A maior parte da divergência é bastante recente, tendo ocorrido por volta de 2008. Não posso deixar de apontar que a tese republicana de que a proteção ambiental prejudica a economia disparou exatamente no período em que o progresso tecnológico revolucionário em energia renovável estava tornando as reduções de emissões mais baratas do que nunca.

Os eleitores republicanos podem estar seguindo as dicas de políticos e figuras da mídia. Então, por que os líderes de opinião conservadores se voltaram contra o meio ambiente?

Não se trata de fé nos mercados livres e oposição à intervenção do governo. Um dos aspectos mais marcantes das recentes disputas energéticas é a intensidade com que os republicanos tentaram usar o poder do Estado para promover fontes de energia poluentes, mesmo quando o setor privado prefere alternativas. O governo Trump tentou, sem sucesso, forçar as concessionárias de energia elétrica a continuar queimando carvão mesmo quando outras fontes de energia eram mais baratas. Atualmente, como noticiou o Times, muitos tesoureiros estaduais republicanos tentam punir os bancos e outras empresas que buscam reduzir as emissões de gases do efeito estufa.

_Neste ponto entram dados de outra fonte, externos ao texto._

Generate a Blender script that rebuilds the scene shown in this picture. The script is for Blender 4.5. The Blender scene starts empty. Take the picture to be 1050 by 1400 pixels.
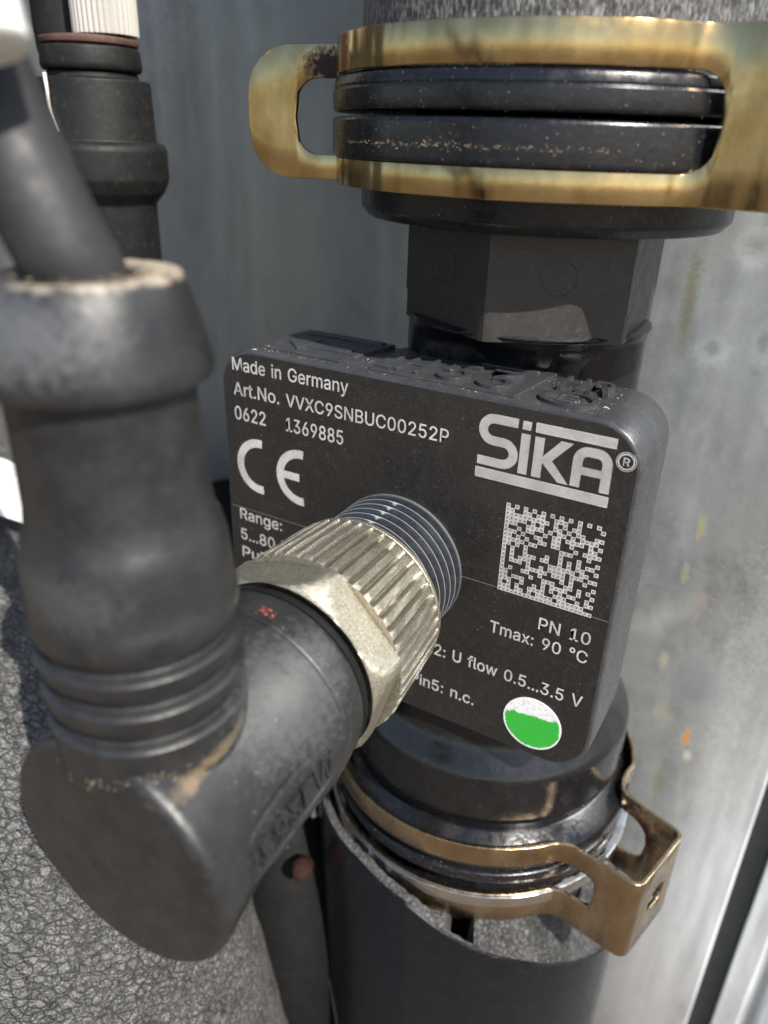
import bpy, bmesh, math, random
from mathutils import Vector, Matrix, noise
R = math.radians
random.seed(7)
S = 0.000714            # one drawing unit (u) in metres: the M12 thread is 16.8 u across
scn = bpy.context.scene
COL = scn.collection

# ------------------------------------------------------------------ camera
cam_d = bpy.data.cameras.new('camera'); cam = bpy.data.objects.new('camera', cam_d); COL.objects.link(cam)
scn.camera = cam
CAM = Vector((39.3247, -72.4524, 45.9882))
right = Vector((0.8603031, 0.50883777, 0.03102742)); up = Vector((-0.24691606, 0.36267171, 0.89861098)); back = Vector((0.44599443, -0.78073898, 0.43764781))
M = Matrix((right, up, back)).transposed().to_4x4(); M.translation = CAM * S
cam.matrix_world = M
cam_d.sensor_fit = 'HORIZONTAL'; cam_d.sensor_width = 36.0; cam_d.lens = 1051.77 / 1050 * 36.0
cam_d.clip_start = 0.004; cam_d.clip_end = 400
cam_d.dof.use_dof = True; cam_d.dof.focus_distance = 84 * S; cam_d.dof.aperture_fstop = 43

# ------------------------------------------------------------------ light
SUN = Vector((0.65, -0.34, 0.70)).normalized()
w = bpy.data.worlds.new('World'); scn.world = w; w.use_nodes = True
wn = w.node_tree; bg = wn.nodes['Background']; sky = wn.nodes.new('ShaderNodeTexSky')
sky.sky_type = 'NISHITA'; sky.sun_disc = False; sky.sun_elevation = math.asin(SUN.z); sky.sun_rotation = math.atan2(SUN.x, SUN.y)
wn.links.new(sky.outputs[0], bg.inputs[0]); bg.inputs[1].default_value = 0.105
sl = bpy.data.lights.new('sun', 'SUN'); sl.energy = 4.8; sl.angle = R(0.5); sl.color = (1.0, 0.95, 0.87)
so = bpy.data.objects.new('sun', sl); COL.objects.link(so); so.rotation_euler = SUN.to_track_quat('Z', 'Y').to_euler()
scn.view_settings.view_transform = 'Standard'; scn.view_settings.look = 'None'; scn.view_settings.exposure = 0.72; scn.view_settings.gamma = 1

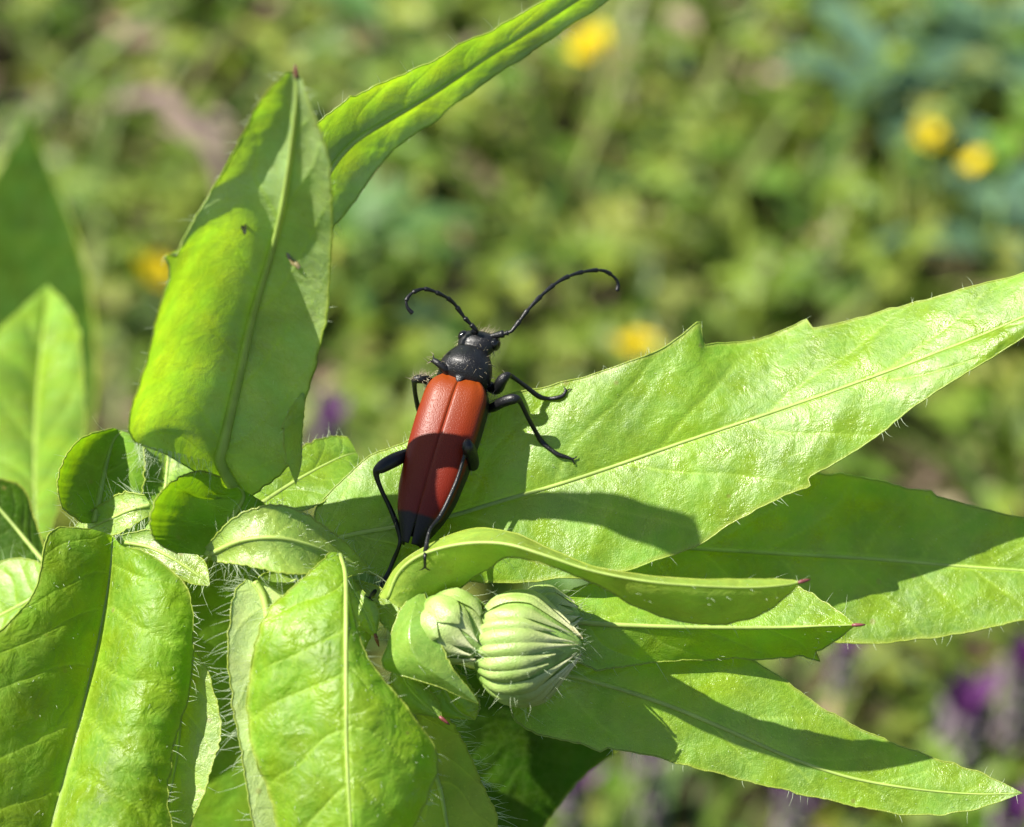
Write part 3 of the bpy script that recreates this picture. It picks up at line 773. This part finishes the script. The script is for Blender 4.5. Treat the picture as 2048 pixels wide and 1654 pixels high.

E quanto à visão pessimista de que o Partido Republicano simplesmente está no bolso dos interesses dos combustíveis fósseis? Obviamente, o dinheiro fala e as contribuições do carvão e, em menor grau, do petróleo e do gás fluem principalmente para os republicanos. Mas a Lei de Redução da Inflação –que abrirá muitas oportunidades de negócios– foi endossada por várias grandes corporações, inclusive empresas de energia como BP e Shell. Os republicanos não se comoveram.

O que aconteceu, eu diria, é que a política ambiental foi capturada na guerra cultural –que, por sua vez, é em grande parte impulsionada por questões de raça e etnia. Suspeito que seja por isso que a divisão partidária sobre o meio ambiente se ampliou tanto depois que os Estados Unidos elegeram seu primeiro presidente negro.

Um aspecto especialmente notável da reportagem investigativa do Times sobre as empresas punidas pelos tesoureiros estaduais que buscam limitar as emissões de gases do efeito estufa é a maneira como essas autoridades condenam essas empresas como "conscientes" ("woke").

Ser "woke" normalmente significa falar sobre justiça racial e social. Na direita –que é cada vez mais definida por tentativas de limitar os direitos dos americanos que não são cristãos brancos heterossexuais– tornou-se um termo de abuso. Ensinar os alunos sobre o papel do racismo na história americana é ruim porque é "woke". Mas também, aparentemente, muitas outras coisas, como os restaurantes Cracker Barrel oferecerem salsicha sem carne e se preocuparem com as mudanças climáticas.

Isso talvez não faça muito sentido intelectualmente, mas você pode ver como funciona emocionalmente. Quem tende a se preocupar com o meio ambiente? Muitas vezes, pessoas que também se preocupam com a justiça social –ou isso, ou as elites globais. (A ciência climática é sobretudo um empreendimento global.)

Mesmo os republicanos mais esclarecidos não rompem com a posição anticientífica do partido. Como governador de Massachusetts, Mitt Romney tinha um histórico ambiental decente; ainda assim, ele se somou a todos os outros congressistas republicanos ao votar contra a Lei de Redução da Inflação.

​O que isso significa é que as pessoas que esperam iniciativas bipartidárias em relação ao clima provavelmente estão se iludindo. A proteção ambiental agora faz parte da guerra cultural, e nem detalhes de políticas nem argumentos racionais importam.